La hache de guerre est déterrée. Nous finissons par nous séparer, et je vais me réfugier dans mon compartiment, loin de ces deux harpies qui vont finir par m’épingler une étoile jaune sur la poitrine.

Donald Trump est un petit colon en culottes courtes. Je lui épargnerais le jeu des capitales, de peur d’entendre des horreurs comme j’en ai entendu lorsque je vivais à Saint Louis, Missouri (quoi, la Macédoine, ça existe, c’est un pays ?), et il faut dire, pour l’excuser, que depuis les années 80, la carte du monde s’est extraordinairement complexifiée. Donald Trump est un petit colon en culottes courtes, capricieux, assis seul sur son strapontin de président, dans le wagon bondé du XXIe siècle. Il regarde la carte du monde et il ne comprend pas toutes ces subtilités, toutes ces bigarrures qui l’inquiètent et ne collent pas avec l’image qu’il se fait de la réalité. 

« Il est temps de reconnaître Jérusalem comme la capitale d’Israël » a déclaré hier Donald Trump. « This is nothing more or less than a recognition of reality ».

Voici que, pour justifier sa décision, celui qui s’appuie d’ordinaire sur les faits alternatifs, pour inventer des attentats qui n’ont jamais eu lieu ou pour revisiter l’histoire de son pays, voici qu’il invoque une simple « reconnaissance de la réalité » !
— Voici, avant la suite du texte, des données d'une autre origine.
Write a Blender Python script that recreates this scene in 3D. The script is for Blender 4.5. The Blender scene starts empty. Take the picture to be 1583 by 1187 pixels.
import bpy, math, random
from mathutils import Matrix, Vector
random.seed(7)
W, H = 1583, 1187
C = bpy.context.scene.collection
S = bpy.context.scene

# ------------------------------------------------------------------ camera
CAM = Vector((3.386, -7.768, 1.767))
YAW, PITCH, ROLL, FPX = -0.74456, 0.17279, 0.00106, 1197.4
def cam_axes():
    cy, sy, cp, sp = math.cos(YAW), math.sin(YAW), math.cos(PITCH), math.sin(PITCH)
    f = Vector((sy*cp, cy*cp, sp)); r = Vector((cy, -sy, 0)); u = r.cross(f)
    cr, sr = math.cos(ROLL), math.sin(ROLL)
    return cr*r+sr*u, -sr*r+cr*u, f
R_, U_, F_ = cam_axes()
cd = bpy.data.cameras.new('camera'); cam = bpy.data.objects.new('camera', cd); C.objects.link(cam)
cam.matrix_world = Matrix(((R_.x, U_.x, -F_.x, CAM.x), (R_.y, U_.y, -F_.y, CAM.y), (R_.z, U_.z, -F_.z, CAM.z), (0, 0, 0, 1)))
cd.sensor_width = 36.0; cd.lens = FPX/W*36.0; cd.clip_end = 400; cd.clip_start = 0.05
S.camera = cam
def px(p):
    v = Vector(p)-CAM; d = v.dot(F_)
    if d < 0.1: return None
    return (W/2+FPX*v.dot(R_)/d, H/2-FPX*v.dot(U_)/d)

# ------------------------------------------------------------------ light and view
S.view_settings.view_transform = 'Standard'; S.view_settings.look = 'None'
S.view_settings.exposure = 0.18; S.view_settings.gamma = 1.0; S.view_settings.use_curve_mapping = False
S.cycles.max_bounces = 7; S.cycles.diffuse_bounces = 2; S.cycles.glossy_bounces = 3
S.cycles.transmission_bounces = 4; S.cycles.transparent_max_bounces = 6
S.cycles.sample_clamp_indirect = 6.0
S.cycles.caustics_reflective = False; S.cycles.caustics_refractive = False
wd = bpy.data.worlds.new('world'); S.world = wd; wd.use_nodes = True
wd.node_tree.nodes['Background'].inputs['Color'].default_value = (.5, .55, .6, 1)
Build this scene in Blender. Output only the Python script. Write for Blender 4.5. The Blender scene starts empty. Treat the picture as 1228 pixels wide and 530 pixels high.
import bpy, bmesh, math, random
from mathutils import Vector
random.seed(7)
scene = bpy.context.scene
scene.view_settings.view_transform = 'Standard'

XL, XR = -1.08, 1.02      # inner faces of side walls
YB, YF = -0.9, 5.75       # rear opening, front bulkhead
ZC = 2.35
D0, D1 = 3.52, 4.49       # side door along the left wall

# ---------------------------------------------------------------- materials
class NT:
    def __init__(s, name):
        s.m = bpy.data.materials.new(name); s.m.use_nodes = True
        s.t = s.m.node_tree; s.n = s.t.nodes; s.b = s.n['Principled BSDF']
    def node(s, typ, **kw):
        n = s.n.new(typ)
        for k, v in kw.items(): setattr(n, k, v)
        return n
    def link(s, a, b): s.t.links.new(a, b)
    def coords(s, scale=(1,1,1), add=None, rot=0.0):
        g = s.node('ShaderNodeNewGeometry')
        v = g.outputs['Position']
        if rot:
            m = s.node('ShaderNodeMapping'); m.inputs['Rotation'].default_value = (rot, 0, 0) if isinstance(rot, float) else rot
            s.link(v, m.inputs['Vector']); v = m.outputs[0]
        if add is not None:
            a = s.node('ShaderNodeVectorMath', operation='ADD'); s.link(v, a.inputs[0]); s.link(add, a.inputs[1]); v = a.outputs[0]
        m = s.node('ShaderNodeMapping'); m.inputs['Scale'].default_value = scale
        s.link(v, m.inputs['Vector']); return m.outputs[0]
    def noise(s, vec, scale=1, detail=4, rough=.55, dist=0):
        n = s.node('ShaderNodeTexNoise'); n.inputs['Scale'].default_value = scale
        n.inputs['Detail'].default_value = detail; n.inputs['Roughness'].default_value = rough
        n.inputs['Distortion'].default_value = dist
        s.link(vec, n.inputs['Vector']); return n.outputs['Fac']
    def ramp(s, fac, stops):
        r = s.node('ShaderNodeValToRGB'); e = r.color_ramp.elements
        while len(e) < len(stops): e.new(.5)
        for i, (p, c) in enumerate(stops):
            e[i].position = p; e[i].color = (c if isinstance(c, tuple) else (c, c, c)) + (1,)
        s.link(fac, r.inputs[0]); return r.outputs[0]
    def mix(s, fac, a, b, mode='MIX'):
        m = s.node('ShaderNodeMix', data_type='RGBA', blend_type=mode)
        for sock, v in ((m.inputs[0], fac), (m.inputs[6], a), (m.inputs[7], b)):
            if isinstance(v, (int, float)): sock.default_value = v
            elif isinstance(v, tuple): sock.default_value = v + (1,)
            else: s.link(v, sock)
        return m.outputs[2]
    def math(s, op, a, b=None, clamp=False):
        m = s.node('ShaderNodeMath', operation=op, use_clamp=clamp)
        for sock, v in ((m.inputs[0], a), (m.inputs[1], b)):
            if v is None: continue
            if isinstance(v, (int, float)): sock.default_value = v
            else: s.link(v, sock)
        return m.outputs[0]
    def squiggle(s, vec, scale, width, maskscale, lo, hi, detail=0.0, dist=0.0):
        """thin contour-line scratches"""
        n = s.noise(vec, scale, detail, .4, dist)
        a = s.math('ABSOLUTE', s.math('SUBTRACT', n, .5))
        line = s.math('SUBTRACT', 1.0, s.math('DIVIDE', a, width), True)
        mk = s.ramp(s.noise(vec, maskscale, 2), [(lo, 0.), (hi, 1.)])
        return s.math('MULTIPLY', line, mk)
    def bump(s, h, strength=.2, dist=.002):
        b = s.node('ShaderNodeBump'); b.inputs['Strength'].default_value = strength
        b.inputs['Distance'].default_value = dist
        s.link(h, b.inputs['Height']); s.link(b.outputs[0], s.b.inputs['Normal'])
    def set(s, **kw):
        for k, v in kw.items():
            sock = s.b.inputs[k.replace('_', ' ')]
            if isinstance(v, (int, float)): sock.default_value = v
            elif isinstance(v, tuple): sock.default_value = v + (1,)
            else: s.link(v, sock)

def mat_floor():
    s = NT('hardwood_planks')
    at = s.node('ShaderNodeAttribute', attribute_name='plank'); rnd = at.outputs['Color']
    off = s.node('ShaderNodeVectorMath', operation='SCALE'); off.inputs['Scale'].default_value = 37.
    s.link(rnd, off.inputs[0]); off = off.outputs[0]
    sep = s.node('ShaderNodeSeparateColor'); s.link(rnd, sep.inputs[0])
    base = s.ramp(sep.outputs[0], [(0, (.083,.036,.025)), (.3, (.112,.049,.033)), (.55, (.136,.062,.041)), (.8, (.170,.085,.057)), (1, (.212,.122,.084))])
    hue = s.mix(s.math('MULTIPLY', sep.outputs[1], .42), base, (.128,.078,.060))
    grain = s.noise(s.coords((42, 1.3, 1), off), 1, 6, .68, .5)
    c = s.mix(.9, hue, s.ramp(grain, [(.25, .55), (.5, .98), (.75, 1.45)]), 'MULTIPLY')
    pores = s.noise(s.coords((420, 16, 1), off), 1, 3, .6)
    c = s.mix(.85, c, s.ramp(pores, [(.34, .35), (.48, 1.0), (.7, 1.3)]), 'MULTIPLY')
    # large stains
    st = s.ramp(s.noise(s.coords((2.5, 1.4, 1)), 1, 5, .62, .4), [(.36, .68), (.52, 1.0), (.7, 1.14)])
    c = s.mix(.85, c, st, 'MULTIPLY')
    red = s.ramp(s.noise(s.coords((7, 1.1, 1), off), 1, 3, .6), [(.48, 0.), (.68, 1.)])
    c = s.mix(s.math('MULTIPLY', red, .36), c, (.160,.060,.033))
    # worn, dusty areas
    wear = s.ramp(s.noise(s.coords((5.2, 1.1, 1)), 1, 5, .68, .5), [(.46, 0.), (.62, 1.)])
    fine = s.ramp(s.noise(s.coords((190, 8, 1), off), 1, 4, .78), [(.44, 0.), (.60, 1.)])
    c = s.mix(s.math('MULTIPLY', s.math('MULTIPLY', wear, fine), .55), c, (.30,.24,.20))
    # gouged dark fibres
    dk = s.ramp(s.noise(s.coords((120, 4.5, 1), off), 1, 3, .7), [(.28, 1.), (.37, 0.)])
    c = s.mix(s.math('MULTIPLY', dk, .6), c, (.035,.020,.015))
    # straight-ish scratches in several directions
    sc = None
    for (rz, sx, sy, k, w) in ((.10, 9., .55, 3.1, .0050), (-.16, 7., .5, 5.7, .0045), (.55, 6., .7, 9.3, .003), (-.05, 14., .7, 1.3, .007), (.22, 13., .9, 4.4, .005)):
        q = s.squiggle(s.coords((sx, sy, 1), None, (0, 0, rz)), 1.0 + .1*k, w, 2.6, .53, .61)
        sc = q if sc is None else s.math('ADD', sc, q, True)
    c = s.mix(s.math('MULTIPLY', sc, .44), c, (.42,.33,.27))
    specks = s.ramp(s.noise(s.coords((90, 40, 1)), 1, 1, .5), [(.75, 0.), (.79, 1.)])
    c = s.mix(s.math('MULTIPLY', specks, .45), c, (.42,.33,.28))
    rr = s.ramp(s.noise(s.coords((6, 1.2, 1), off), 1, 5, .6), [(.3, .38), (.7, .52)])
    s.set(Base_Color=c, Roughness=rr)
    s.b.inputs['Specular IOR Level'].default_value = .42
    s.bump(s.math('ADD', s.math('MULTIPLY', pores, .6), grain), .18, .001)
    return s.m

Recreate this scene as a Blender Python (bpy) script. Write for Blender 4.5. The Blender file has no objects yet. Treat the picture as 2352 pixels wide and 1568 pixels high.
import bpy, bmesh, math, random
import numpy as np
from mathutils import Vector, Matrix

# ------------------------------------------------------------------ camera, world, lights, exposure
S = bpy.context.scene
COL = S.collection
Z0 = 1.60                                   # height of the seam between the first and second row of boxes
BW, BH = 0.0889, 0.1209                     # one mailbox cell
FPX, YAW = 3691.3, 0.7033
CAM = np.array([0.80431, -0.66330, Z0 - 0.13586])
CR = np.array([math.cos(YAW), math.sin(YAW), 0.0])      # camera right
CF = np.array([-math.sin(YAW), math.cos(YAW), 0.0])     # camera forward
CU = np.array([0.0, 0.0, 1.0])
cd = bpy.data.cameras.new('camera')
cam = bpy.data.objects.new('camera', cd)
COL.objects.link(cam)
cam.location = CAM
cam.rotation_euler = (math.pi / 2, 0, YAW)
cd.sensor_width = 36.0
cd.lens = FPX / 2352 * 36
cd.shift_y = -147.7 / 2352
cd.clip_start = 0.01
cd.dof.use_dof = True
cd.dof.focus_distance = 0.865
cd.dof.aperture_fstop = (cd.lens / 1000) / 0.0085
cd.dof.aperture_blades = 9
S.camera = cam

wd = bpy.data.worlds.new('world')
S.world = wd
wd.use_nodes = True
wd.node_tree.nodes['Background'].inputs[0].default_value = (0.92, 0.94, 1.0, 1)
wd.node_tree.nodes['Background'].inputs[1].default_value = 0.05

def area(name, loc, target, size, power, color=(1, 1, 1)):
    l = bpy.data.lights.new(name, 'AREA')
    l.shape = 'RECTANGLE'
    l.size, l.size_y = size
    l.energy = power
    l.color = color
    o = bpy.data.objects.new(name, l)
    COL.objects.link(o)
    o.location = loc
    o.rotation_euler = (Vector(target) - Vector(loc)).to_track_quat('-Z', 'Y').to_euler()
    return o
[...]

Le petit garçon de sept huit ans que j’étais, dans son train à travers le Massif central, applaudirait des deux mains. Grâce à la baguette magique du grand artificier, le petit colon en culottes courtes aurait gagné au jeu des capitales face aux vieux hippies sexagénaires.  Mais entre temps, l’homme que je suis devenu a fait face à la réalité. La réalité quotidienne de l’annexion, de l’occupation, de la colonisation israéliennes. La réalité quotidienne de l’humiliation palestinienne. Et j’ai ramené de ce séjour un récit, publié en octobre 2015 aux éditions Inculte : Jérusalem terrestre. En août 2017, j’ai insisté, enfoncé le clou, récidivé, comme on voudra, avec Sous les serpents du ciel. C’est un roman polyphonique qui se situe dans les Îles du Levant, le jour de la chute du grand barrage. Une parabole, si l’on veut, du conflit israélo-palestinien et de tous les conflits potentiels qui naissent de l’érection des murs, ces bombes à retardement qui sauteront bientôt à la figure de l’Occident. Ce roman, j’aurais dû l’appeler Jérusalem 2048, si j’avais voulu faire un buzz. Aujourd’hui, je me dis que j’aurais pu l’appeler Jérusalem céleste, car je me demande, ce qui restera, de Jérusalem, en 2048, si nous continuons à porter au pouvoir des fous furieux millénaristes qui n’attendent que l’Apocalypse pour précipiter la venue du Christ sur la Terre.